* _Written exercise_:
Reproduce nothing but the lines from the start of the material through the line that includes "COL.objects.link(suno)", both ends included, and omit every picture.
— start of Information shown —
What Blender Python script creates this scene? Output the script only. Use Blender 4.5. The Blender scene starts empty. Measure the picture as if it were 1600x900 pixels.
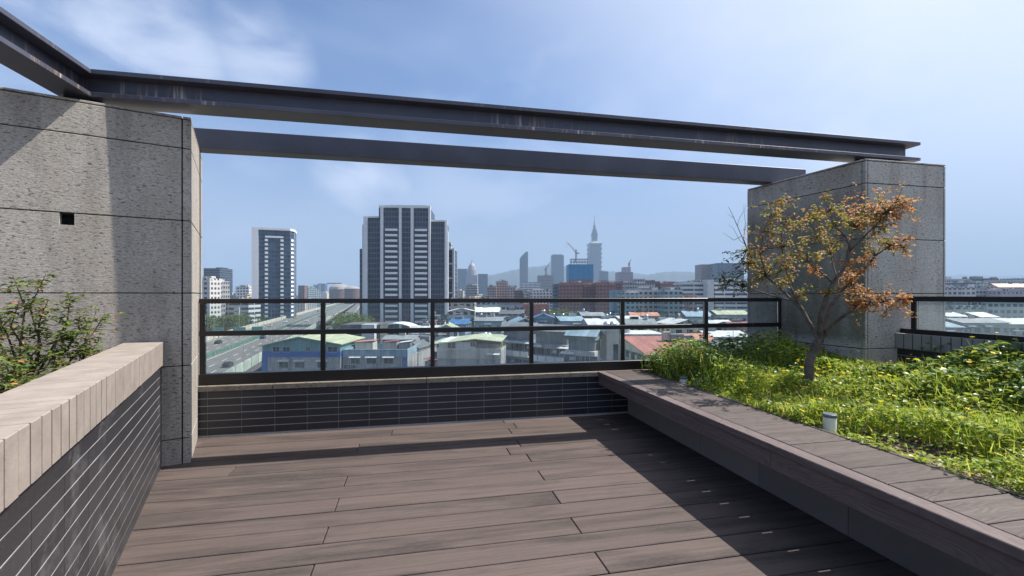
import bpy, math, random
from mathutils import Vector, Matrix
random.seed(7)
R = math.radians
S = bpy.context.scene
COL = S.collection

# ------------------------------------------------------------------ camera
# world axes: x runs along the glass railing, y out towards the city, deck at z = 0
EYE, FPX, HOR = 1.2, 711.0, 461.0
YAW = R(12.0)
CA, SA = math.cos(YAW), math.sin(YAW)
cam = bpy.data.cameras.new('camera')
cam.sensor_width = 36.0
cam.lens = 36.0 * FPX / 1600.0
cam.shift_y = (HOR - 450.0) / 1600.0
cam.clip_start, cam.clip_end = 0.02, 40000
camo = bpy.data.objects.new('camera', cam)
camo.location = (0, 0, EYE)
camo.rotation_euler = (R(90), 0, -YAW)
COL.objects.link(camo)
S.camera = camo

# ------------------------------------------------------------------ light
TO_SUN = Vector((0.71, -0.014, 1.0)).normalized()
sun = bpy.data.lights.new('sun', 'SUN')
sun.energy, sun.angle, sun.color = 4.9, R(0.5), (1.0, 0.94, 0.86)
suno = bpy.data.objects.new('sun', sun)
suno.rotation_euler = TO_SUN.to_track_quat('Z', 'Y').to_euler()
suno.location = (5, 0, 12)
COL.objects.link(suno)

world = bpy.data.worlds.new('World')
S.world = world
world.use_nodes = True
wn, wl = world.node_tree.nodes, world.node_tree.links
wn.clear()
SKY_STRENGTH = 0.078
wo = wn.new('ShaderNodeOutputWorld'); bg = wn.new('ShaderNodeBackground')
sky = wn.new('ShaderNodeTexSky'); sky.sky_type = 'NISHITA'; sky.sun_disc = False
sky.sun_elevation = math.asin(TO_SUN.z)
sky.sun_rotation = math.atan2(TO_SUN.x, TO_SUN.y)
sky.altitude = 50; sky.air_density = 1.0; sky.dust_density = 1.6; sky.ozone_density = 2.5
tc = wn.new('ShaderNodeTexCoord')
def cloud(scale, loc, lo, hi, det):
    mp = wn.new('ShaderNodeMapping'); mp.inputs['Scale'].default_value = scale; mp.inputs['Location'].default_value = loc
    nz = wn.new('ShaderNodeTexNoise'); nz.inputs['Scale'].default_value = 1.0; nz.inputs['Detail'].default_value = det
    nz.inputs['Roughness'].default_value = 0.52; nz.inputs['Distortion'].default_value = 0.35
    mr = wn.new('ShaderNodeMapRange'); mr.interpolation_type = 'SMOOTHSTEP'
    mr.inputs['From Min'].default_value = lo; mr.inputs['From Max'].default_value = hi
    wl.new(tc.outputs['Generated'], mp.inputs['Vector']); wl.new(mp.outputs[0], nz.inputs['Vector']); wl.new(nz.outputs['Fac'], mr.inputs['Value'])
    return mr.outputs[0]
c1 = cloud((2.3, 2.0, 4.6), (3.1, 1.7, 0.4), 0.48, 0.72, 6)
c2 = cloud((1.1, 0.9, 2.2), (0.3, 5.2, 2.1), 0.45, 0.80, 4)
mx = wn.new('ShaderNodeMath'); mx.operation = 'MAXIMUM'
wl.new(c1, mx.inputs[0]); wl.new(c2, mx.inputs[1])
# the photo's few soft clouds, each at its own place in the sky
def sky_dir(x, y): return Vector(((x - 800) / FPX * CA + SA, -(x - 800) / FPX * SA + CA, (HOR - y) / FPX)).normalized()
fine = cloud((5.0, 4.5, 9.0), (1.3, 4.2, 0.7), 0.30, 0.72, 8)
lob = None
for x_, y_, r_, a_ in ((190, 55, 9.5, .72), (265, 85, 6.5, .7), (95, 10, 8, .6), (405, 80, 6.5, .55), (555, 275, 6.0, .65), (610, 290, 4, .5), (1350, 165, 9, .8), (1250, 120, 7, .5), (930, 200, 7, .25), (1430, 40, 8, .5)):
    d_ = wn.new('ShaderNodeVectorMath'); d_.operation = 'DOT_PRODUCT'; d_.inputs[1].default_value = sky_dir(x_, y_); wl.new(tc.outputs['Generated'], d_.inputs[0])
    m_ = wn.new('ShaderNodeMapRange'); m_.interpolation_type = 'SMOOTHSTEP'
    for k_, q_ in (('From Min', math.cos(R(r_))), ('From Max', 1.0), ('To Min', 0.0), ('To Max', a_)): m_.inputs[k_].default_value = q_
    wl.new(d_.outputs['Value'], m_.inputs['Value'])
    if lob is None: lob = m_.outputs[0]
    else:
        g_ = wn.new('ShaderNodeMath'); g_.operation = 'MAXIMUM'; wl.new(lob, g_.inputs[0]); wl.new(m_.outputs[0], g_.inputs[1]); lob = g_.outputs[0]
lf_ = wn.new('ShaderNodeMath'); lf_.operation = 'MULTIPLY'; wl.new(lob, lf_.inputs[0]); wl.new(fine, lf_.inputs[1])
m0_ = wn.new('ShaderNodeMath'); m0_.operation = 'MULTIPLY'; m0_.inputs[1].default_value = 0.30; wl.new(mx.outputs[0], m0_.inputs[0])
ml0 = wn.new('ShaderNodeMath'); ml0.operation = 'MAXIMUM'; wl.new(m0_.outputs[0], ml0.inputs[0]); wl.new(lf_.outputs[0], ml0.inputs[1])
# thin cirrostratus veil: thicker towards the sun's side and towards the horizon
dp = wn.new('ShaderNodeVectorMath'); dp.operation = 'DOT_PRODUCT'; dp.inputs[1].default_value = TO_SUN
wl.new(tc.outputs['Generated'], dp.inputs[0])
v1 = wn.new('ShaderNodeMapRange'); v1.interpolation_type = 'SMOOTHSTEP'
for k_, x_ in (('From Min', 0.36), ('From Max', 0.92), ('To Min', 0.0), ('To Max', 0.85)): v1.inputs[k_].default_value = x_
wl.new(dp.outputs['Value'], v1.inputs['Value'])
sz = wn.new('ShaderNodeSeparateXYZ'); wl.new(tc.outputs['Generated'], sz.inputs[0])
v2 = wn.new('ShaderNodeMapRange'); v2.interpolation_type = 'SMOOTHSTEP'
for k_, x_ in (('From Min', 0.42), ('From Max', 0.0), ('To Min', 0.0), ('To Max', 0.75)): v2.inputs[k_].default_value = x_
wl.new(sz.outputs[2], v2.inputs['Value'])
mixv = wn.new('ShaderNodeMix'); mixv.data_type = 'RGBA'; mixv.inputs['B'].default_value = (7.1, 7.6, 8.5, 1)
tint = wn.new('ShaderNodeMix'); tint.data_type = 'RGBA'; tint.blend_type = 'MULTIPLY'; tint.inputs['Factor'].default_value = 1.0; tint.inputs['B'].default_value = (0.86, 0.98, 1.16, 1)
wl.new(sky.outputs[0], tint.inputs['A'])
hz = wn.new('ShaderNodeMix'); hz.data_type = 'RGBA'; hz.inputs['B'].default_value = (2.6, 3.15, 4.4, 1)
wl.new(v2.outputs[0], hz.inputs['Factor']); wl.new(tint.outputs['Result'], hz.inputs['A'])
wl.new(v1.outputs[0], mixv.inputs['Factor']); wl.new(hz.outputs['Result'], mixv.inputs['A'])
mixc = wn.new('ShaderNodeMix'); mixc.data_type = 'RGBA'
mixc.inputs['B'].default_value = (6.6, 7.1, 8.4, 1)
wl.new(ml0.outputs[0], mixc.inputs['Factor'])
wl.new(mixv.outputs['Result'], mixc.inputs['A'])
wl.new(mixc.outputs['Result'], bg.inputs['Color'])
bg.inputs['Strength'].default_value = SKY_STRENGTH
wl.new(bg.outputs[0], wo.inputs['Surface'])

vs = S.view_settings
vs.view_transform, vs.look, vs.gamma, vs.exposure = 'Standard', 'None', 1.0, 0.94
vs.use_curve_mapping = False
cy = S.cycles
cy.use_denoising = True
cy.max_bounces, cy.diffuse_bounces, cy.glossy_bounces, cy.transmission_bounces = 6, 3, 3, 4
cy.transparent_max_bounces, cy.volume_bounces = 24, 0
cy.sample_clamp_indirect = 6.0
cy.caustics_reflective = cy.caustics_refractive = False

# ------------------------------------------------------------------ helpers
def C(X, Y, z=0.0):                      # metres right of / ahead of the viewer -> world
    return Vector((X * CA + Y * SA, -X * SA + Y * CA, z))
def tag(o, label=None, cat=None, group=None, kind=None):
    if label: o['label'] = label
    if cat: o['category'] = cat
    if group: o['group'] = group
    if kind: o['kind'] = kind
    return o
def empty(name, loc, rz=0.0, **kw):
    o = bpy.data.objects.new(name, None); o.empty_display_size = 0.2
    o.location = loc; o.rotation_euler = (0, 0, rz); COL.objects.link(o)
    return tag(o, **kw)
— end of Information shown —
* _Expected output_:
What Blender Python script creates this scene? Output the script only. Use Blender 4.5. The Blender scene starts empty. Measure the picture as if it were 1600x900 pixels.
import bpy, math, random
from mathutils import Vector, Matrix
random.seed(7)
R = math.radians
S = bpy.context.scene
COL = S.collection

# ------------------------------------------------------------------ camera
# world axes: x runs along the glass railing, y out towards the city, deck at z = 0
EYE, FPX, HOR = 1.2, 711.0, 461.0
YAW = R(12.0)
CA, SA = math.cos(YAW), math.sin(YAW)
cam = bpy.data.cameras.new('camera')
cam.sensor_width = 36.0
cam.lens = 36.0 * FPX / 1600.0
cam.shift_y = (HOR - 450.0) / 1600.0
cam.clip_start, cam.clip_end = 0.02, 40000
camo = bpy.data.objects.new('camera', cam)
camo.location = (0, 0, EYE)
camo.rotation_euler = (R(90), 0, -YAW)
COL.objects.link(camo)
S.camera = camo

# ------------------------------------------------------------------ light
TO_SUN = Vector((0.71, -0.014, 1.0)).normalized()
sun = bpy.data.lights.new('sun', 'SUN')
sun.energy, sun.angle, sun.color = 4.9, R(0.5), (1.0, 0.94, 0.86)
suno = bpy.data.objects.new('sun', sun)
suno.rotation_euler = TO_SUN.to_track_quat('Z', 'Y').to_euler()
suno.location = (5, 0, 12)
COL.objects.link(suno)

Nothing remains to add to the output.